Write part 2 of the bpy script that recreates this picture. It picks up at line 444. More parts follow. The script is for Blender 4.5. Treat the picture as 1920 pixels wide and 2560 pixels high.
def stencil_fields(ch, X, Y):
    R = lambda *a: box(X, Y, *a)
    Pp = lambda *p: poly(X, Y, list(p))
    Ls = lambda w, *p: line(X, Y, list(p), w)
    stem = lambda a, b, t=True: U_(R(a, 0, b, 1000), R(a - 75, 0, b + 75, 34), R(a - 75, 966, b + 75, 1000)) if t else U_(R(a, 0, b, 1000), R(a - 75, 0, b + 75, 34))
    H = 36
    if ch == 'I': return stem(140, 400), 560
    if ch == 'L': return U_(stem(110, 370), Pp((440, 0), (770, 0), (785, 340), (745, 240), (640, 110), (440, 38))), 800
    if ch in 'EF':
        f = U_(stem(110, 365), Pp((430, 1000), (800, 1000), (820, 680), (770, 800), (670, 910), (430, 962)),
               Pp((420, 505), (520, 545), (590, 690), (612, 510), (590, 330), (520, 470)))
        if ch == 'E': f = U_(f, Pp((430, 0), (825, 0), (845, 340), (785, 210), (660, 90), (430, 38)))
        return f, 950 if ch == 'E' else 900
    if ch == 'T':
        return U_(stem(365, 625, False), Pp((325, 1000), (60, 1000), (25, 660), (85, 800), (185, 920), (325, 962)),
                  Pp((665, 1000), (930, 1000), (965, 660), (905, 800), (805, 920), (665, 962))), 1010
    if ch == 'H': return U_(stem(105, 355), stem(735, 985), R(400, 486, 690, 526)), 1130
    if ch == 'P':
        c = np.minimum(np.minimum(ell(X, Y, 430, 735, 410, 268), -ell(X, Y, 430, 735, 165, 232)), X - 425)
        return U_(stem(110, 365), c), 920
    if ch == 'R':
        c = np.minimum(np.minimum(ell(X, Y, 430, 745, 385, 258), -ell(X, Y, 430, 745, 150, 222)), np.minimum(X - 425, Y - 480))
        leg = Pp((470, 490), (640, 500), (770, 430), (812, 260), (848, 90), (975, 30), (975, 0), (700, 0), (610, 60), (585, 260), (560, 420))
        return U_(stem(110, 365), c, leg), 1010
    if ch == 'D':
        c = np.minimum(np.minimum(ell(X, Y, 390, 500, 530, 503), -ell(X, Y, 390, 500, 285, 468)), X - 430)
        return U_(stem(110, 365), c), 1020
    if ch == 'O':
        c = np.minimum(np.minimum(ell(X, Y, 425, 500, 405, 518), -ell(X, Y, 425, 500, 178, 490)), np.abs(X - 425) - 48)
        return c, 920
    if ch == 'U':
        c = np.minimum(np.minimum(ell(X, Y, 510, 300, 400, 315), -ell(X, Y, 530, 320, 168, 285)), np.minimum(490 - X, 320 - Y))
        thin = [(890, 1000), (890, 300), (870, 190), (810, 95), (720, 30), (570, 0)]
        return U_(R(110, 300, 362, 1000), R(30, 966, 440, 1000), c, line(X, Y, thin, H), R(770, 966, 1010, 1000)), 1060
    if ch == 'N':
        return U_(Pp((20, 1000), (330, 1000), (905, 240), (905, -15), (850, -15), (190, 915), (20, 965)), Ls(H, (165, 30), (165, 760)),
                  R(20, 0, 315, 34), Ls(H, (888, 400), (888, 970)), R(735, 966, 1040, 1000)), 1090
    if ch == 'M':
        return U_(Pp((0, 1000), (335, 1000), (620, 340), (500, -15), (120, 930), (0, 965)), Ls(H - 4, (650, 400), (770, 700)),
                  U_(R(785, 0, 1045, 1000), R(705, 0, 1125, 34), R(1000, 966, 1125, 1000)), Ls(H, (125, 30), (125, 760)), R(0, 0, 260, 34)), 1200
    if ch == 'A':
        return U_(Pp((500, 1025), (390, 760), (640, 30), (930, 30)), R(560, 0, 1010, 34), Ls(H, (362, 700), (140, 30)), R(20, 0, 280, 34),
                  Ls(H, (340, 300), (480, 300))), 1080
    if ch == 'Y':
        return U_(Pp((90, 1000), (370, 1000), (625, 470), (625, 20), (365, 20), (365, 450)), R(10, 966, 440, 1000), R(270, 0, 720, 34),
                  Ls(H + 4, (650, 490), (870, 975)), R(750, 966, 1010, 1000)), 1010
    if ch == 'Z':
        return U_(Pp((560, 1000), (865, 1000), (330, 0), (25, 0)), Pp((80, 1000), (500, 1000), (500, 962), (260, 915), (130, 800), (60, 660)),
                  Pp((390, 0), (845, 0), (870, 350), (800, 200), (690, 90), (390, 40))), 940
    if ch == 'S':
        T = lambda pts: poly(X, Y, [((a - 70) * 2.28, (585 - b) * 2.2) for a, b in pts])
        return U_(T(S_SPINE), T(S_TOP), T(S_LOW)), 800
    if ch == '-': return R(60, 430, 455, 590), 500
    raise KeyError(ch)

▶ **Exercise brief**
Extract the data exactly as given.

▶ **Result of this exercise**
Write part 2 of the bpy script that recreates this picture. It picks up at line 444. More parts follow. The script is for Blender 4.5. Treat the picture as 1920 pixels wide and 2560 pixels high.
def stencil_fields(ch, X, Y):
    R = lambda *a: box(X, Y, *a)
    Pp = lambda *p: poly(X, Y, list(p))
    Ls = lambda w, *p: line(X, Y, list(p), w)
    stem = lambda a, b, t=True: U_(R(a, 0, b, 1000), R(a - 75, 0, b + 75, 34), R(a - 75, 966, b + 75, 1000)) if t else U_(R(a, 0, b, 1000), R(a - 75, 0, b + 75, 34))
    H = 36
    if ch == 'I': return stem(140, 400), 560
    if ch == 'L': return U_(stem(110, 370), Pp((440, 0), (770, 0), (785, 340), (745, 240), (640, 110), (440, 38))), 800
    if ch in 'EF':
        f = U_(stem(110, 365), Pp((430, 1000), (800, 1000), (820, 680), (770, 800), (670, 910), (430, 962)),
               Pp((420, 505), (520, 545), (590, 690), (612, 510), (590, 330), (520, 470)))
        if ch == 'E': f = U_(f, Pp((430, 0), (825, 0), (845, 340), (785, 210), (660, 90), (430, 38)))
        return f, 950 if ch == 'E' else 900
    if ch == 'T':
        return U_(stem(365, 625, False), Pp((325, 1000), (60, 1000), (25, 660), (85, 800), (185, 920), (325, 962)),
                  Pp((665, 1000), (930, 1000), (965, 660), (905, 800), (805, 920), (665, 962))), 1010
    if ch == 'H': return U_(stem(105, 355), stem(735, 985), R(400, 486, 690, 526)), 1130
    if ch == 'P':
        c = np.minimum(np.minimum(ell(X, Y, 430, 735, 410, 268), -ell(X, Y, 430, 735, 165, 232)), X - 425)
        return U_(stem(110, 365), c), 920
    if ch == 'R':
        c = np.minimum(np.minimum(ell(X, Y, 430, 745, 385, 258), -ell(X, Y, 430, 745, 150, 222)), np.minimum(X - 425, Y - 480))
        leg = Pp((470, 490), (640, 500), (770, 430), (812, 260), (848, 90), (975, 30), (975, 0), (700, 0), (610, 60), (585, 260), (560, 420))
        return U_(stem(110, 365), c, leg), 1010
    if ch == 'D':
        c = np.minimum(np.minimum(ell(X, Y, 390, 500, 530, 503), -ell(X, Y, 390, 500, 285, 468)), X - 430)
        return U_(stem(110, 365), c), 1020
    if ch == 'O':
        c = np.minimum(np.minimum(ell(X, Y, 425, 500, 405, 518), -ell(X, Y, 425, 500, 178, 490)), np.abs(X - 425) - 48)
        return c, 920
    if ch == 'U':
        c = np.minimum(np.minimum(ell(X, Y, 510, 300, 400, 315), -ell(X, Y, 530, 320, 168, 285)), np.minimum(490 - X, 320 - Y))
        thin = [(890, 1000), (890, 300), (870, 190), (810, 95), (720, 30), (570, 0)]
        return U_(R(110, 300, 362, 1000), R(30, 966, 440, 1000), c, line(X, Y, thin, H), R(770, 966, 1010, 1000)), 1060
    if ch == 'N':
        return U_(Pp((20, 1000), (330, 1000), (905, 240), (905, -15), (850, -15), (190, 915), (20, 965)), Ls(H, (165, 30), (165, 760)),
                  R(20, 0, 315, 34), Ls(H, (888, 400), (888, 970)), R(735, 966, 1040, 1000)), 1090
    if ch == 'M':
        return U_(Pp((0, 1000), (335, 1000), (620, 340), (500, -15), (120, 930), (0, 965)), Ls(H - 4, (650, 400), (770, 700)),
                  U_(R(785, 0, 1045, 1000), R(705, 0, 1125, 34), R(1000, 966, 1125, 1000)), Ls(H, (125, 30), (125, 760)), R(0, 0, 260, 34)), 1200
    if ch == 'A':
        return U_(Pp((500, 1025), (390, 760), (640, 30), (930, 30)), R(560, 0, 1010, 34), Ls(H, (362, 700), (140, 30)), R(20, 0, 280, 34),
                  Ls(H, (340, 300), (480, 300))), 1080
    if ch == 'Y':
        return U_(Pp((90, 1000), (370, 1000), (625, 470), (625, 20), (365, 20), (365, 450)), R(10, 966, 440, 1000), R(270, 0, 720, 34),
                  Ls(H + 4, (650, 490), (870, 975)), R(750, 966, 1010, 1000)), 1010
    if ch == 'Z':
        return U_(Pp((560, 1000), (865, 1000), (330, 0), (25, 0)), Pp((80, 1000), (500, 1000), (500, 962), (260, 915), (130, 800), (60, 660)),
                  Pp((390, 0), (845, 0), (870, 350), (800, 200), (690, 90), (390, 40))), 940
    if ch == 'S':
        T = lambda pts: poly(X, Y, [((a - 70) * 2.28, (585 - b) * 2.2) for a, b in pts])
        return U_(T(S_SPINE), T(S_TOP), T(S_LOW)), 800
    if ch == '-': return R(60, 430, 455, 590), 500
    raise KeyError(ch)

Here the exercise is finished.